Dengan kondisi sinyal yang engga ada dan membuat kami enggak tau akhirnya mereka jadi menyusul atau engga, rasanya itu sangat menyebalkan. Enggak enak buat melakukan apa - apa, kepikiran terus bagaimana kalau ternyata malam ini mereka enggak datang, beberapa kali teriak memanggil nama mereka kalau ternyata suara kamu kalah oleh suara air terjun, membuat bermacam - macam asumsi yang paling mungkin terjadi, bahkan kekhawatiran kami ini membuat kami memberi harapan pada kunang - kunang. Iya, karena saking berharap ada tanda - tanda kedatangan mereka, saat melihat beberapa cahaya dari seberang sungai, kami sempat optimis bahwa itu mereka. Ternyata, setelah diperhatikan beberapa kali, cahaya itu berasal dari kunang - kunang :(
Tapi untungnya, engga lama setelah itu, sesaat setelah kami makan malam, tiba - tiba aja terdengar suara teriakan Ibam dan cahaya dari seberang sungai. Saat itu rasanya menjadi momen paling mengharukan selama perjalanan kami. Bahagia, sedih, terharu, lega, semuanya bercampur aduk menjadi satu :')

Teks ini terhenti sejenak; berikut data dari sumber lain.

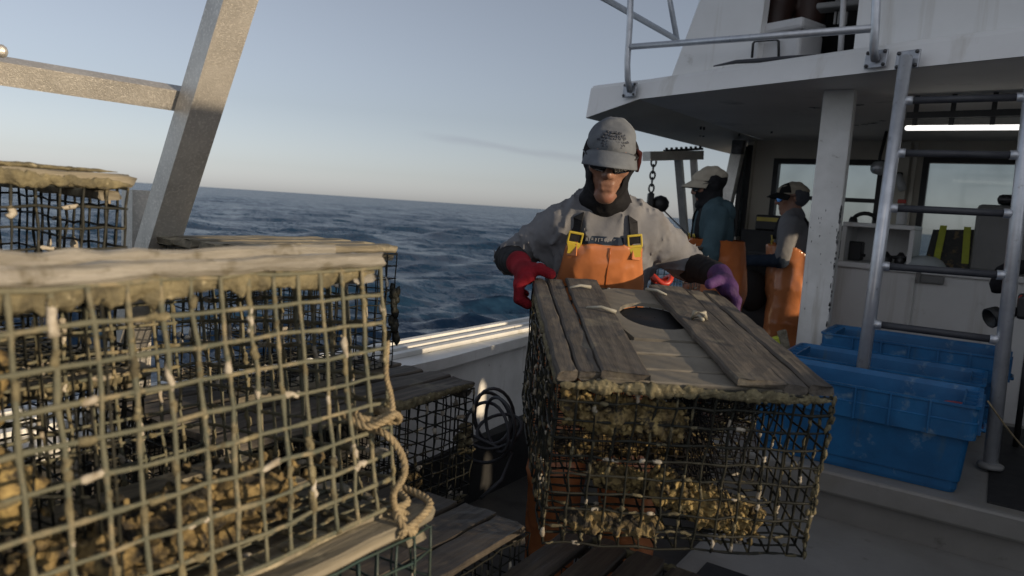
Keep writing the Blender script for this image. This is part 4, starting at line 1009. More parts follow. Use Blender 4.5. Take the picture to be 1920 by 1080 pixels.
for i in range(45): lump(mb, (HW_ / 2 + rs.randn() * .003, -HL_ / 2 + rs.randn() * .003, HH_ * rs.rand()), (.004, .004, .009), i + 170, 6, .4, 3)
mb.build('edge_growth', M['crust_dull'], held)['kind'] = 'stuff'
def crust_bar(a, b, r, n, seed):
    mb = MB(); crust_log(mb, a, b, (r[1], r[2]), seed, 110, 44, .8)
    rs = np.random.RandomState(seed); a, b = np.array(a, float), np.array(b, float)
    for i in range(260):
        ang = rs.rand() * 6.283; f = rs.uniform(.03, .97); q = a + (b - a) * f + np.array((0, math.cos(ang) * r[1], math.sin(ang) * r[2])) * rs.uniform(.8, 1.15)
        lump(mb, q, rs.uniform(.4, 1, 3) * .0085, seed + i, 6, .5, 3)
    return mb.build('crusted_bar', M['crust'], held)
def crust_bar_old(a, b, r, n, seed):
    mb = MB(); rs = np.random.RandomState(seed); a, b = np.array(a), np.array(b)
    for i in range(n):
        f = i / (n - 1); lump(mb, a + (b - a) * f + rs.randn(3) * np.array(r) * .55, (r[0] * rs.uniform(.3, .6), r[1] * rs.uniform(.3, .6), r[2] * rs.uniform(.3, .6)), seed + i, 8, .45, 4.5)
    return mb.build('crusted_bar', M['crust'], held)
crust_bar((-.262, -.338, .292), (.0, -.343, .262), (.03, .028, .034), 90, 300)
crust_bar((-.05, -.315, .115), (.19, -.33, .028), (.05, .034, .036), 90, 400)
crust_bar((-.16, -.22, .08), (.05, -.26, .06), (.03, .03, .02), 16, 450)
mb = MB()                                        # slanting knitted head inside, right half
for k in range(13):
    x = .02 + k * .02; mb.tube([(x, -.18, .33 - k * .004), (x + .03, -.12, .22), (x + .02, 0, .12), (.2, .15, .08)], .0018, 4)
for f in np.linspace(0, 1, 9): mb.tube([(.02 + .08 * f, -.17 + .17 * f, .33 - .22 * f), (.16 + .04 * f, -.16 + .17 * f, .31 - .2 * f), (.27, -.17 + .17 * f, .29 - .2 * f)], .0018, 4)
mb.build('inner_head', M['wire_dark'], held)
inner_heads(held, HW_, HL_, HH_, M['wire_dark'], 32, .12)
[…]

Ibam , Saya, Ferdy, Ruhut, Pichu, Nci



Mungkin ada beberapa orang yang menganggap bahwa aktivitas yang berhubungan dengan hutan, entah bukit atau gunung itu bukan sebagai sebuah refreshment. Membahayakan, melelahkan, menakutkan dan serba ribet. Tapi bagi saya, itu adalah tempat saya melatih diri saya untuk berani keluar dari comfort zone saya. Mulai dari menjaga kondisi tubuh supaya tetap 'stabil' saat menaiki tanjakan yang menguras tenaga cukup banyak, menjaga keseimbangan ketika melewati turunan, mencari kayu bakar pada malam hari di tengah hutan selama satu setengah jam untuk menghangatkan diri dan hal - hal lain yang sebenarnya merupakan kelemahan saya. Bukan hanya berani untuk melawan rasa lemah dan takut, tetapi juga belajar untuk menghargai hidup dalam keterbatasan dan tentu saja, menghargai alam yang seringkali terlupakan ketika kita sudah merasa nyaman dengan kehidupan kota.